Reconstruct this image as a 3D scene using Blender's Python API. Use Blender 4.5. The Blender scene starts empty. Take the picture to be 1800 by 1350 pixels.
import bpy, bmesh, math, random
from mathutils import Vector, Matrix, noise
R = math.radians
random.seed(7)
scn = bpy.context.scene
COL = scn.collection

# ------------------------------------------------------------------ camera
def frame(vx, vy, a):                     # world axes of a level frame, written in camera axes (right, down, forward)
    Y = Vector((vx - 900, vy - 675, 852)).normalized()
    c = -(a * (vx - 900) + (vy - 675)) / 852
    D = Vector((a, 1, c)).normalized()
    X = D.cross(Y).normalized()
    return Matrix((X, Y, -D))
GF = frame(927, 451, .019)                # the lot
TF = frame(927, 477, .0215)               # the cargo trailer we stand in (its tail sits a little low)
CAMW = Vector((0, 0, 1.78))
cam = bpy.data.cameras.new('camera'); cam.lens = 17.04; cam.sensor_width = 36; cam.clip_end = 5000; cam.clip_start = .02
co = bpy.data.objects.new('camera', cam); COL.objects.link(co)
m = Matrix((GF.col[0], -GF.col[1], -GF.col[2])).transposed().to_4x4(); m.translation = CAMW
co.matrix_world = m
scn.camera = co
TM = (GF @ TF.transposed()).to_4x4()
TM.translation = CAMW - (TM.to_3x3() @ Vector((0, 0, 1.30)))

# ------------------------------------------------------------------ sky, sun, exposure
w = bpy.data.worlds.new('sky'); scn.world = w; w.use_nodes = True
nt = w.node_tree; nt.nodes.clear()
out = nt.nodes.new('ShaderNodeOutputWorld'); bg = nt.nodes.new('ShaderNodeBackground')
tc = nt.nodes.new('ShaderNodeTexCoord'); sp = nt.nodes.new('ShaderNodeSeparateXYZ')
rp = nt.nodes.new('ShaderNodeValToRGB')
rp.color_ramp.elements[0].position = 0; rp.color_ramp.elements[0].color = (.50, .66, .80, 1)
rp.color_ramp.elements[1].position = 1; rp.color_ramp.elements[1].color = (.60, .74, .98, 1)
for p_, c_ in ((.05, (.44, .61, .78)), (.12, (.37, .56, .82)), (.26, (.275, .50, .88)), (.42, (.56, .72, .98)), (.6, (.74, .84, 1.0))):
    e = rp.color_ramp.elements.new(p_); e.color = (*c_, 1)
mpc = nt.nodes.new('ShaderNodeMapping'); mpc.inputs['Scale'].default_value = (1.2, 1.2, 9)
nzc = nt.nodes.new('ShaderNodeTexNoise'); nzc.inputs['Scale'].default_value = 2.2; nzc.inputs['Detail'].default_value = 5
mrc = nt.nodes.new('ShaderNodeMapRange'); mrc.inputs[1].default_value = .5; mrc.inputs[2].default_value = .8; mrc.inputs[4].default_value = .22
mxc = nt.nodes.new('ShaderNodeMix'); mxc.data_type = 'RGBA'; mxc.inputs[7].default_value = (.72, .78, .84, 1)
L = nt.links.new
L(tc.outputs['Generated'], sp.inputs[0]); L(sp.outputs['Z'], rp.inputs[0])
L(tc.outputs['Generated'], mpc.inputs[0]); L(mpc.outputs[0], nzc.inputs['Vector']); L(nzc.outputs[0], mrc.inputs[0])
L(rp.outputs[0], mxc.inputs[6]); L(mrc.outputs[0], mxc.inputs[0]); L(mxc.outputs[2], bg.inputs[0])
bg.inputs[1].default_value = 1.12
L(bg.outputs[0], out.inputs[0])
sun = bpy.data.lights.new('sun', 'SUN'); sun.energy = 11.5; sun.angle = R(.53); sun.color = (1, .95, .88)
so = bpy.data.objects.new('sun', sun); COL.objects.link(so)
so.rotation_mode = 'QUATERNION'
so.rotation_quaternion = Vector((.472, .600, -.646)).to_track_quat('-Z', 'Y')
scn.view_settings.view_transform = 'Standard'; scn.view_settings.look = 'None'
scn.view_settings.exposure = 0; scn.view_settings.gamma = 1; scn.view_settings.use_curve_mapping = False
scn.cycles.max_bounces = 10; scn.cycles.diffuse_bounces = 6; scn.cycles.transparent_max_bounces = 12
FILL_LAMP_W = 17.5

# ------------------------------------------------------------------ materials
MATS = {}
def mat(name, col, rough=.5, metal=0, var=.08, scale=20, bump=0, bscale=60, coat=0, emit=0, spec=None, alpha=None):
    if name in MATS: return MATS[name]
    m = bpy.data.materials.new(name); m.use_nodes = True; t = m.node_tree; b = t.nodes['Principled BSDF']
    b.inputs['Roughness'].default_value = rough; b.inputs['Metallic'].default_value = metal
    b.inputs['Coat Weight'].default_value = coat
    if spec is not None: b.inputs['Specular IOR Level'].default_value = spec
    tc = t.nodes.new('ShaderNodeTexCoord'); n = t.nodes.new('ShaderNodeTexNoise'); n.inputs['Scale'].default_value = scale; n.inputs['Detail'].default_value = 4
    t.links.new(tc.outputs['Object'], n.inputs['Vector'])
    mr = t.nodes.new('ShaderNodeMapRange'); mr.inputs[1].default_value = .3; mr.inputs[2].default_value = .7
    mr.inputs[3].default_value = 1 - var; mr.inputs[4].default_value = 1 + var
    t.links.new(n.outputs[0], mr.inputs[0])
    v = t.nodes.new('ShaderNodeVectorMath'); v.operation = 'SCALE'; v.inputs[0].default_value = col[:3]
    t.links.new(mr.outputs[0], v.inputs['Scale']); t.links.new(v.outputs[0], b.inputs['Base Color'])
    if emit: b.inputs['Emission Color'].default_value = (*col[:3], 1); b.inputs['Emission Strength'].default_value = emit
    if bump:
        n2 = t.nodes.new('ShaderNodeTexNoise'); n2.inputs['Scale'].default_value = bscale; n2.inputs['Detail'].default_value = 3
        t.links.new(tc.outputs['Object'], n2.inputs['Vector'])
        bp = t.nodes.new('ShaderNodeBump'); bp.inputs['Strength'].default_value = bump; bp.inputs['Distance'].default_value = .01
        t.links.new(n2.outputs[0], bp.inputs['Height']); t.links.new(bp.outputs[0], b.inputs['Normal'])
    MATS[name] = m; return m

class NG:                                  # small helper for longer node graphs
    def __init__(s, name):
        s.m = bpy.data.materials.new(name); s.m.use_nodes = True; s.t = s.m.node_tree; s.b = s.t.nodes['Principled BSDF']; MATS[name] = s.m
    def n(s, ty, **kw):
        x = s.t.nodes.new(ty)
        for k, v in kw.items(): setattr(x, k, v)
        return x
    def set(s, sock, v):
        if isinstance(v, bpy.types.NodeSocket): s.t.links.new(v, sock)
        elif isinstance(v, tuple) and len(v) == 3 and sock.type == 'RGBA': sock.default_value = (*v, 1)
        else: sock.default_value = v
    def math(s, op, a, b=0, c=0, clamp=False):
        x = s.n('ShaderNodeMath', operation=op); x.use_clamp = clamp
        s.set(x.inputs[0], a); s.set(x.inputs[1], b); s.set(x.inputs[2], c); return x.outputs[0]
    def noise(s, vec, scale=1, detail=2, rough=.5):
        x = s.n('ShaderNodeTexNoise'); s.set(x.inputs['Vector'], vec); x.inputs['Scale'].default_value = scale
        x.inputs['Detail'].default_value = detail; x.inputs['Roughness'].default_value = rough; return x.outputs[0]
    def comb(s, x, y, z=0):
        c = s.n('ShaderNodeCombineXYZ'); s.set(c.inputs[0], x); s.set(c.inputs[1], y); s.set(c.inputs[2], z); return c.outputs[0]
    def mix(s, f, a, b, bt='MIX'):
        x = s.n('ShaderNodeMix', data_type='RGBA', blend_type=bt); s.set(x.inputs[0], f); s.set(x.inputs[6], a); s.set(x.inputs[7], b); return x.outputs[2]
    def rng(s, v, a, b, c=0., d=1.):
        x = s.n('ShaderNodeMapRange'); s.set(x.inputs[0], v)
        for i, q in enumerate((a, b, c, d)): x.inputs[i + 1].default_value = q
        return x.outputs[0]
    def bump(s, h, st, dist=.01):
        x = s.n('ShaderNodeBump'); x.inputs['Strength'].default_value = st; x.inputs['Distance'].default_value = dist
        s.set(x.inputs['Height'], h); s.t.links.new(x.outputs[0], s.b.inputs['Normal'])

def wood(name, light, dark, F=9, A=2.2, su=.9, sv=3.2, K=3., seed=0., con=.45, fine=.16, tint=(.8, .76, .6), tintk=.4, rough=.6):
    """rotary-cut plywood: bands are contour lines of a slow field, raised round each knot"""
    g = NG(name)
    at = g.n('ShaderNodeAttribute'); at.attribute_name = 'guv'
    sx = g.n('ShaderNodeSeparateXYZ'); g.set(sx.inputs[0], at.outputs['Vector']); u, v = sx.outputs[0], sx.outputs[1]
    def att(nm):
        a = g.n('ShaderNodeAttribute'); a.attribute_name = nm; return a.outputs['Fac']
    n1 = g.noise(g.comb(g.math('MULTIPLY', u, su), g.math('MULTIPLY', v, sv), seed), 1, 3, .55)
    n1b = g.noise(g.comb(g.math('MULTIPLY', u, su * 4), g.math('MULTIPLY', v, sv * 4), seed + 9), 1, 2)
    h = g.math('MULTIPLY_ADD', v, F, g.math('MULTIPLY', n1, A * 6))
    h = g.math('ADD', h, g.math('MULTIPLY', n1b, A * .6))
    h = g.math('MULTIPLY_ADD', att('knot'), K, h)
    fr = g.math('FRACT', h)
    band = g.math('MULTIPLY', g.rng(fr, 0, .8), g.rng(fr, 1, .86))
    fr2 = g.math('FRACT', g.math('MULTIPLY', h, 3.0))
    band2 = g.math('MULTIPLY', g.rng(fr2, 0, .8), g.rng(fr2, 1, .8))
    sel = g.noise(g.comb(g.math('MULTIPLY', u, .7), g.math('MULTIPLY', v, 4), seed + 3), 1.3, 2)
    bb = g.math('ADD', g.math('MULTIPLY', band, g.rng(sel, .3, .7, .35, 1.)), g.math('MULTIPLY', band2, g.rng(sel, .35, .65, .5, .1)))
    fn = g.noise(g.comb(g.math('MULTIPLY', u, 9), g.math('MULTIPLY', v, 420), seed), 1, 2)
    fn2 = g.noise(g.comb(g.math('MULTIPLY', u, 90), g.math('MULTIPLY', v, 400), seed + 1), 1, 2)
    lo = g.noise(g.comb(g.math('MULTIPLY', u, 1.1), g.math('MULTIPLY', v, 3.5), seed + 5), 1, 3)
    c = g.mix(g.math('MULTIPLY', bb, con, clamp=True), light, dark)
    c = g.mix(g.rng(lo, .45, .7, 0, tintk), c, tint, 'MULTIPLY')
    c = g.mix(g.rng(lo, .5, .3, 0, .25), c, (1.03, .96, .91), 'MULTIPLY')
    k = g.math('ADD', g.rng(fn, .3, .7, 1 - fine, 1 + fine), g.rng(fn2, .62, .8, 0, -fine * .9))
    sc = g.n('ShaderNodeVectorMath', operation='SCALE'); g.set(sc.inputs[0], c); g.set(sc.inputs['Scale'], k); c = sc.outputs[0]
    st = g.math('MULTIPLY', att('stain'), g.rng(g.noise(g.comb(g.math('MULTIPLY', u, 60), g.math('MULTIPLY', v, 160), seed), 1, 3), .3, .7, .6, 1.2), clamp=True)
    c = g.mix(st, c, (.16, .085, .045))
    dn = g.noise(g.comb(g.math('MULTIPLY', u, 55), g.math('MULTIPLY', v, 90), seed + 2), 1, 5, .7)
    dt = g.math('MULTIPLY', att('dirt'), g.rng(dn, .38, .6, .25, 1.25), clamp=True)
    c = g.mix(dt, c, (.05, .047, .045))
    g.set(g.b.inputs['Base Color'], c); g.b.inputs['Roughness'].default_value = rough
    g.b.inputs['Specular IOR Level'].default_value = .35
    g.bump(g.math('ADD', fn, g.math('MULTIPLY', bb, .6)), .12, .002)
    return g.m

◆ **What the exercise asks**
Output exactly the leading lines of the data, up to and including the line marked by "COL = scn.collection".

◆ **Response to this task**
Reconstruct this image as a 3D scene using Blender's Python API. Use Blender 4.5. The Blender scene starts empty. Take the picture to be 1800 by 1350 pixels.
import bpy, bmesh, math, random
from mathutils import Vector, Matrix, noise
R = math.radians
random.seed(7)
scn = bpy.context.scene
COL = scn.collection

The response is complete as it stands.